The object of our interest is part of The GNU MP Bignum Library, which defines it as such for a very specific purpose ...but first we need to cover some vocabulary, alas.

By default in C (and C++), function arguments pass by value. In C++, you can also pass by reference, meaning that the formal argument name is treated as an alias for the actual argument value.

• A direct reference is an alias for some value. (Not necessarily a name, just some kind of direct, bird-in-the-hand access to that value.)

• An indirect reference is an object that can be used to obtain a direct reference — in other words, a pointer. We dereference a pointer (remove its indirection) to obtain a direct reference.

int   x = 12;  // `x` is a direct reference to an integer object with value 12
int & y = x;   // `y` is a direct reference to that same integer object
int * z = &x;  // `z` is an INdirect reference (pointer) to that same integer object
               // `*z` is a direct reference to that same integer object

But C doesn’t have a direct reference type.
So, obviously, that y thing doesn’t work in C.
But *z does.

The GNU MP library uses a sneaky trick to automagically get pass-by-reference behavior in C.

In C (and in C++) the outermost (or first) dimension of any array automatically decays to a pointer in most contexts, including passing as argument to a function.

What that means is that passing an mpz_t to a function is the same as passing an (indirect) reference to it, an __mpz_struct *.

For example:

mpz_t x;       // HERE is my bignum integer. NOT A POINTER TO ONE.
some_fn( x );  // Pass an (indirect) reference to `x` as argument.

If mpz_t weren’t defined as it is, we would have to explicitly annotate that we want to pass a reference every time we called a function:

struct my_struct_type x;
some_fn( &x );

Wut? Why!??

GNU MP needs you to pass your bignums by reference in order to avoid splicing. See if you can identify the problem with the following code snippet:

typedef struct String { char * s; } String;

void set_string_value( String string, const char * s )  // A
{
  string.s = strdup( s );                               // B
}

char * get_string_value( String string )                // C
{
  return string.s;                                      // D
}

String greeting;
set_string_value( greeting, "Hello world!" );           // E
printf( "%s\n", get_string_value( greeting ) );         // F

If you observe that line B has got a memory leak then you got it! The argument string is a local copy of the caller’s greeting. Modifying it has absolutely no effect on the caller, and when the function terminates its string goes out of scope and is destroyed.
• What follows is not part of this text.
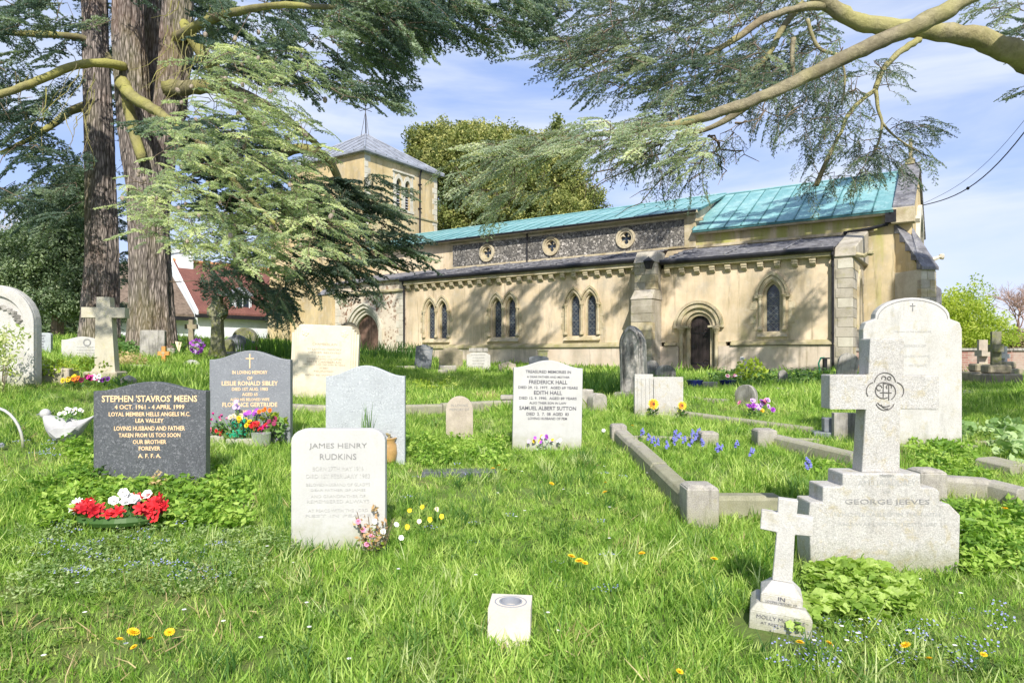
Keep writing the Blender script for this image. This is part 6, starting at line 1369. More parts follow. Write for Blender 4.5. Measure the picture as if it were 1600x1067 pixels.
def background_trees():
    GOLD_IVY = leafmat('golden_evergreen_leaves', [(.06, .09, .025), (.20, .24, .07), (.46, .45, .16)], .25, .5, .45, .35)
    DARKG = leafmat('dark_glossy_leaves', [(.06, .10, .05), (.15, .22, .11), (.34, .42, .24)], .25, .4, .35, .8, .5)
    FRESH = leafmat('fresh_spring_leaves', [(.22, .31, .04), (.38, .47, .08), (.56, .62, .16)], .45, .5, .3, 1.2)
    # big evergreen behind the nave
    D = 46; s = D/F; X = lambda px: (px-800)*s; Z = lambda py: -(py-557)*s; bx = X(790); bz = .4
    B = lambda px, py, rx, rz, ry=None: (X(px)-bx, random.uniform(-1, 1), Z(py)-bz, rx*s, (ry or rx)*s, rz*s)
    leafy('huge round golden-green ivy-clad evergreen behind the nave roof', (bx, D, bz), [B(720, 265, 72, 58), B(690, 250, 45, 40), B(780, 290, 90, 75), B(855, 270, 62, 60), B(900, 320, 48, 42), B(830, 340, 90, 60), B(730, 345, 70, 60), B(790, 240, 55, 38), B(660, 240, 22, 28), B(740, 212, 30, 18), B(700, 215, 25, 16)]+[B(random.uniform(650, 920), random.uniform(205, 300), random.uniform(10, 24), random.uniform(14, 30)) for _ in range(22)], 14000, GOLD_IVY, LC, .5, 1.25)
    # upright shoots along its crown
    leafy('dark glossy evergreen tree with a short trunk at the left behind the pale headstones', (-16.0, 24, .45), [(-.3, 0, 3.0, 1.6, 1.5, 1.3), (.2, .2, 4.2, 1.2, 1.2, 1.3), (-.8, 0, 2.2, 1.2, 1.2, .9), (.8, 0, 2.1, 1.0, 1.1, .8), (.7, .1, 5.3, .8, .8, 1.0), (-1.3, 0, 3.3, .7, .8, .8), (.3, -.2, 1.5, 1.5, 1.2, .55)], 5200, DARKG, LCS, .16, 1.0)
    leafy('dark bushy evergreen at the far left edge below the cedar', (-25, 30, .6), [(0, 0, 2.2, 2.8, 2, 2.0), (2.6, 1, 2.0, 2.0, 2, 1.6), (-3, 1, 2.4, 2.4, 2, 2.1), (4.6, 1, 1.2, 1.6, 1.4, 1.2)], 3600, DARKG, LC, .2, 1.2)
    # fresh green tree behind the brick wall
    bx_, by_ = (1500-800)/F*27, 27
    leafy('bright lime-green young tree in fresh leaf right of the church gable', (bx_, by_, -.6), [(-.4, 0, 2.2, 1.2, 1.2, 1.1), (.3, 0, 2.6, .9, 1, .9), (.8, 0, 1.7, 1.0, 1.1, .8), (1.5, .1, 1.5, .8, .9, .55), (0, 0, 1.4, 1.3, 1.1, .7), (-1.0, 0, 1.9, .9, .9, 1.2)], 1000, FRESH, LCS, .08, 1.0, limbs=14)
    # bare reddish trees, hedge behind the wall
    TW2 = plain('bare_reddish_twigs', (.34, .23, .18), .9, .3, 2)
    def bare(label, base, h, n, spread, cat='tree', mat=TW2, r0=.07):
        t = thing('bare_tree', label, cat, base); m = MB()
        def grow(p, d, l, r, lev):
            q = p+d*l; m.tube([p, p.lerp(q, .5)+Vector((random.gauss(0, .04), random.gauss(0, .04), 0))*l, q], [r, r*.8, r*.6], 5 if lev > 2 else 3, cap=False)
            if lev:
                for _ in range(n): grow(q, (d+Vector((random.gauss(0, spread), random.gauss(0, spread), random.gauss(.12, spread*.7)))).normalized(), l*random.uniform(.62, .88), r*.6, lev-1)
        m2 = MB(); m2.tube([(0, 0, -.2), (0, 0, h*.25)], [r0*1.3, r0], 8); m2.build('trunk', mat, t)
        grow(Vector((0, 0, h*.22)), Vector((0, 0, 1)), h*.24, r0, 5); tag(m.build('branches', mat, t), kind='stuff'); return t
    bare('leafless reddish tree beyond the brick wall at the right edge', ((1590-800)/F*34, 34, -.6), 4.0, 4, .55)
    bare('second leafless twiggy tree beyond the wall, farther right', ((1650-800)/F*34, 35, -.6), 4.4, 4, .5)
    bare('pale leafless tree in the distance at the far left', ((20-800)/F*38, 38, .6), 7.6, 3, .5, mat=plain('pale_twigs', (.42, .37, .30), .9), r0=.14)
    bare('small leafless tree left of the dark evergreen, far away', ((-30-800)/F*36, 36, .6), 7, 3, .5, mat=TW2, r0=.12)
    BROWNL = leafmat('brown_green_shrub_leaves', [(.10, .09, .04), (.24, .19, .10), (.36, .30, .16)], .2, .6, .4, 1)
    leafy('long brownish shrubbery showing above the brick wall coping', (23, 30, -.6), [(k*1.7-6, random.uniform(-.5, .5), .8+random.uniform(-.1, .2), 1.3, .9, .95+random.uniform(0, .25)) for k in range(10)], 2800, BROWNL, LC, .06, .9, 'shrub', cat='shrub')
    t = thing('hedge', 'dark clipped hedge closing the churchyard at the far left', 'hedge', (-32, 33, .4)); pts = [(random.uniform(-14, 7), random.uniform(-.7, .7), random.uniform(-.3, 1.5)) for _ in range(2600)]
    scatter('foliage', pts, [(random.uniform(0, 6), random.uniform(0, 6), 0) for _ in pts], [random.uniform(.8, 1.3) for _ in pts], LC, [DARKG], t); m = MB(); m.box(-14, 7, -.3, .3, -.4, 1.2); m.build('stems', TWIG, t)
    # trees and roofs closing the horizon
    leafy('long belt of distant trees along the horizon beyond the churchyard', (10, 120, -.5), [(k*9-160, random.uniform(-6, 6), 1.3, 7, 4, 2.2+random.uniform(0, 1.8)) for k in range(36)], 9000, BROWNL, LC, .3, 3.6, 'tree_belt', cat='trees')
background_trees()

# ------------------------------------------------------------------ turf
CH_INV = Matrix.LocRotScale(Vector(CH_LOC), Euler((0, 0, CH_RZ)), None).inverted()
def blocked(x, y):
    v = CH_INV @ Vector((x, y, 0))
    if v.y > -.15 and -28 < v.x < 6.3 and not (v.y < 2.5 and (v.x < -19.4 or v.x > 4.9)): return True
    if -2.2 < v.x < -1.3 and -1 < v.y < 0: return True
    for (a, b, r) in BLK:
        if (x-a)**2+(y-b)**2 < r*r: return True
    for (x0, x1, y0, y1) in RECT:
        if x0 < x < x1 and y0 < y < y1: return True
    return False
BLK = []; RECT = []
def _b(px, py, r, dy=0): x, y, z, s = at(px, py); BLK.append((x, y+dy, r))
_b(797, 1012, .13, .12); _b(1226, 1004, .23, .10)
x, y, z, s = at(1370, 884); RECT.append((x-.47, x+.47, y-.10, y+.13))
for (a, b, c) in ((240, 757, .44), (392, 690, .40), (572, 722, .42), (530, 856, .32), (854, 703, .40), (1421, 697, .50)):
    x, y, z, s = at(a, b); RECT.append((x-c, x+c, y-.05, y+.06))
def patch(x, y): return .5+.25*math.sin(x*1.3+2*math.sin(y*.7))+.25*math.sin(y*1.9+1.7*math.sin(x*1.1+1))
GR = leafmat('grass_blades', [(.09, .20, .03), (.28, .45, .075), (.54, .64, .20)], .42, .5, .4, 2.2)
GRD = leafmat('long_dark_grass', [(.05, .13, .03), (.11, .22, .05), (.20, .33, .08)], .4, .5, .4, 1.2)
GRP_ = leafmat('pale_grass_blades', [(.30, .38, .14), (.46, .54, .22), (.60, .66, .34)], .4, .5, .4, 3)
DRY = leafmat('dry_straw', [(.30, .24, .12), (.48, .38, .20), (.60, .50, .28)], .3, .7, .3, 1)
def turf():
    near = [t_grass(14, .025, .075, .045, .0048, .9, s) for s in range(5)]+[t_grass(10, .02, .05, .05, .0065, 1.3, 9+s) for s in range(2)]
    mid = [t_grass(11, .05, .12, .07, .009, .7, 20+s) for s in range(4)]
    far = [t_grass(10, .07, .15, .14, .018, .6, 30+s) for s in range(3)]
    def zone(name, y0, y1, dens, temps, mats, sc, mult=1):
        pts = []; rot = []; scl = []; n = 0
        wm = .85*y1+1.8; N = int((y1-y0)*2*wm*dens)
        for _ in range(N):
            y = random.uniform(y0, y1); x = random.uniform(-wm, wm)
            if abs(x) > .85*y+1.8 or blocked(x, y): continue
            p = patch(x, y)
            if random.random() > .75+.4*p: continue
            k = .78+.55*p*random.uniform(.6, 1.3)
            pts.append((x, y, G(x, y)-.005)); rot.append((random.gauss(0, .2), random.gauss(0, .2), random.uniform(0, 6.28))); scl.append(sc*k*(1.55 if random.random() < .10 else 1))
        tag(scatter(name, pts, rot, scl, temps, mats), kind='stuff')
    zone('grass', 2.1, 5.2, 720, near, [GR], 1.0)
    zone('grass', 5.2, 9.5, 360, near, [GR], 1.25)
    zone('grass', 9.5, 19, 90, mid, [GR], 1.25)
    zone('grass', 19, 46, 15, far, [GR], 1.3)
    # coarser darker and paler tufts that break up the lawn
    for nm, mt, N, seed in (('coarse_grass', GRD, 1500, 3), ('pale_grass_tufts', GRP_, 1300, 4)):
        pts = []; r = random.Random(seed)
        while len(pts) < N:
            y = 2.2+15*r.random()**1.5; x = r.uniform(-.85*y-1, .85*y+1)
            if patch(x*1.9+seed*3, y*1.6+seed) < .5 or blocked(x, y): continue
            for _ in range(r.randint(1, 5)):
                a, b = x+r.gauss(0, .07), y+r.gauss(0, .07)
                if not blocked(a, b): pts.append((a, b, G(a, b)))
        tag(scatter(nm, pts, [(r.gauss(0, .2), r.gauss(0, .2), r.uniform(0, 6.28)) for _ in pts], [r.uniform(.7, 1.4) for _ in pts], [t_grass(9, .06, .14, .04, .0062, .8, 150+s) for s in range(4)], [mt]), kind='stuff')
    # dry stalks and straw in the near turf
    pts = []
    for _ in range(4200):
        y = 2.2+12*random.random()**1.6; x = random.uniform(-.85*y-1, .85*y+1)
        if patch(x*1.7+5, y*1.4) < .55 or blocked(x, y): continue
        pts.append((x, y, G(x, y)))
    tag(scatter('dry_grass', pts, [(random.gauss(0, .5), random.gauss(0, .5), random.uniform(0, 6.28)) for _ in pts], [random.uniform(.7, 1.3) for _ in pts], [t_grass(5, .03, .09, .05, .0045, 1.3, 50+s) for s in range(3)], [DRY]), kind='stuff')
    # broad-leaved weeds low in the turf
    WEED = leafmat('low_weed_leaves', [(.07, .13, .03), (.15, .25, .05), (.28, .38, .10)], .3, .5, .4, 2.5)
    pts = []
    for _ in range(8200):
        y = 2.2+13*random.random()**1.5; x = random.uniform(-.85*y-1, .85*y+1)
        if patch(x*2.3+1, y*2.1+4) < .50 or blocked(x, y): continue
        pts.append((x, y, G(x, y)+.018))
    tag(scatter('turf_weeds', pts, [(random.gauss(0, .2), random.gauss(0, .2), random.uniform(0, 6.28)) for _ in pts], [random.uniform(.6, 1.3) for _ in pts], [t_leaves(12, .05, .034, 60+s, .6, .4) for s in range(4)], [WEED]), kind='stuff')
    # speckle of tiny blue and white flowers
    SP = plain('speedwell_blue', (.30, .32, .62), .6, .3, 30); DA = plain('daisy_white', (.8, .8, .76), .6, .1)
    v = []; f = []
    for k in range(7):
        a, b = random.uniform(-.04, .04), random.uniform(-.04, .04); n = len(v); v += [(a-.004, b-.004, .03), (a+.004, b-.004, .032), (a+.004, b+.004, .034), (a-.004, b+.004, .031)]; f.append((n, n+1, n+2, n+3))
    pts = []
    for (px0, px1, py0, py1, n) in ((60, 380, 820, 920, 90), (1200, 1600, 960, 1060, 70), (860, 1000, 870, 940, 20), (30, 110, 690, 720, 20), (600, 1000, 730, 860, 26)):
        for _ in range(n): x, y, z, s = at(random.uniform(px0, px1), random.uniform(py0, py1)); pts.append((x, y, z+random.uniform(.0, .03)))
    tag(scatter('speedwell_flowers', pts, [(0, 0, random.uniform(0, 6)) for _ in pts], [1]*len(pts), [(v, f, 0)], [SP]), kind='stuff')
    pts = [(lambda q: (q[0], q[1], q[2]+.03))(at(random.uniform(0, 1600), random.uniform(620, 1060))) for _ in range(60)]
    tag(scatter('daisies', pts, [(0, 0, 0)]*len(pts), [.9]*len(pts), [([(.012*math.cos(2*PI*k/8), .012*math.sin(2*PI*k/8), .03) for k in range(8)], [tuple(range(8))], 0)], [DA]), kind='stuff')
turf()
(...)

By the time we finish with line E the greeting object has never been modified, and attempting to print something will likely cause an access violation/segmentation fault/whatever Undefined Behavior occurs when printf() tries to follow that uninitialized character pointer in greeting.
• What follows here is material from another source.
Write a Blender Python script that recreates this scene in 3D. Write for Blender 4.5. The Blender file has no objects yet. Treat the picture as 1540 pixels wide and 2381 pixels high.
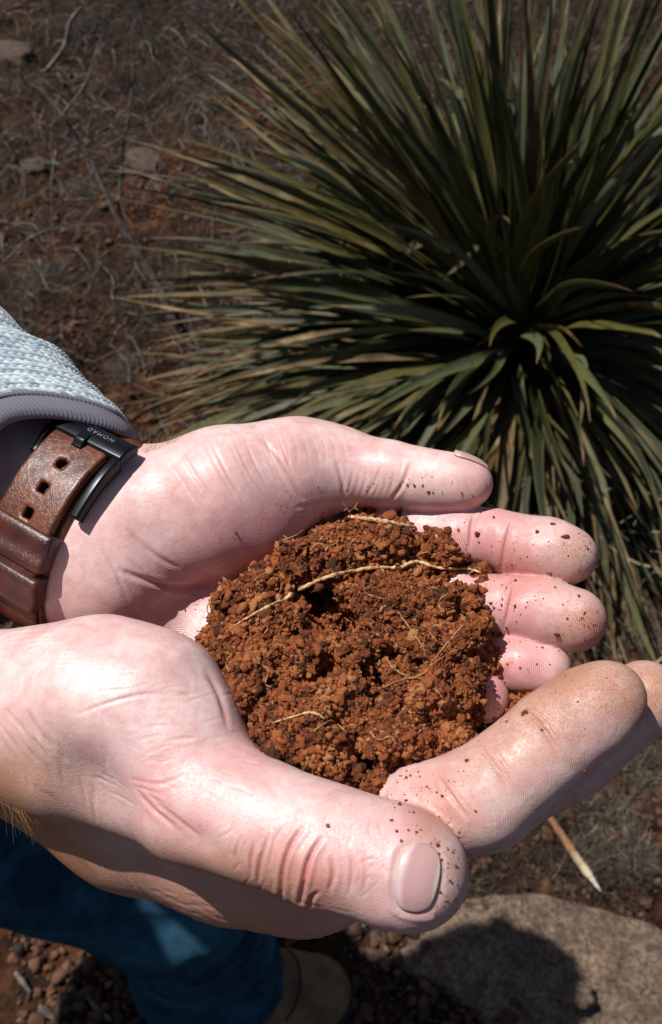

The important point is that set_string_value() never modified greeting.

So, how do we fix it? That’s right, require line A to take an (indirect) reference:

void set_string_value( String * string, const char * s )  // A
{
  string->s = strdup( s );                                // B
}
    
String greeting;
set_string_value( &greeting, "Hello world!" );            // E
printf( "%s\n", get_string_value( greeting ) );

Now we can see how GNU MP is sneaky. Let’s rewrite that String thing again:

struct StringStruct { char * s; };
typedef struct StringStruct String[1];

void set_string_value( String string, const char * s )  // A
{
  string->s = strdup( s );                              // B
}

char * get_string_value( String string )                // C
{
  return string->s;                                     // D
}

String greeting;
set_string_value( greeting, "Hello world!" );           // E
printf( "%s\n", get_string_value( greeting ) );         // F

Substituting the type name on line A we see that:

void set_string_value( String string, const char * s )
void set_string_value( StringStruct[1] string, cosst char * s )
void set_string_value( StringStruct string[1], const char * s )
void set_string_value( StringStruct string[], const char * s )
void set_string_value( StringStruct * string, const char * s )

Substituting type for the greeting variable:

String greeting;
StringStruct[1] greeting;
StringStruct greeting[1];
// `greeting` is an array with one element of type StringStruct

And, with array-to-pointer decay, calling the function causes it to get a pointer to greeting, AKA an indirect reference.

dumb tricks...

A lot of older libraries use tricks like this. When dealing with structured types, you will often see things like:

Quux * x = CreateQuux(...);
DoSomeQuuxing( x );
FreeQuux( x );

It has been a while since I touched GNU MP directly (I tend to use Boost.Multiprecision, which handles all the back-end details for me) so I missed the purpose discussed here.

Before flexible array members existed in C (literally ages ago — they were introduced in C99) people would use the hack by declaring a single-element array and simply malloc() more elements as needed. That was, alas, my first (and incorrect) knee-jerk reaction to it.

In today’s modern world you might say that doing stuff like this is dumb. But it is what it is, it is how C works, and a lot of legacy stuff exists that use things like this.

Who knows what GNU MP would look like if it were designed today? Maybe the same.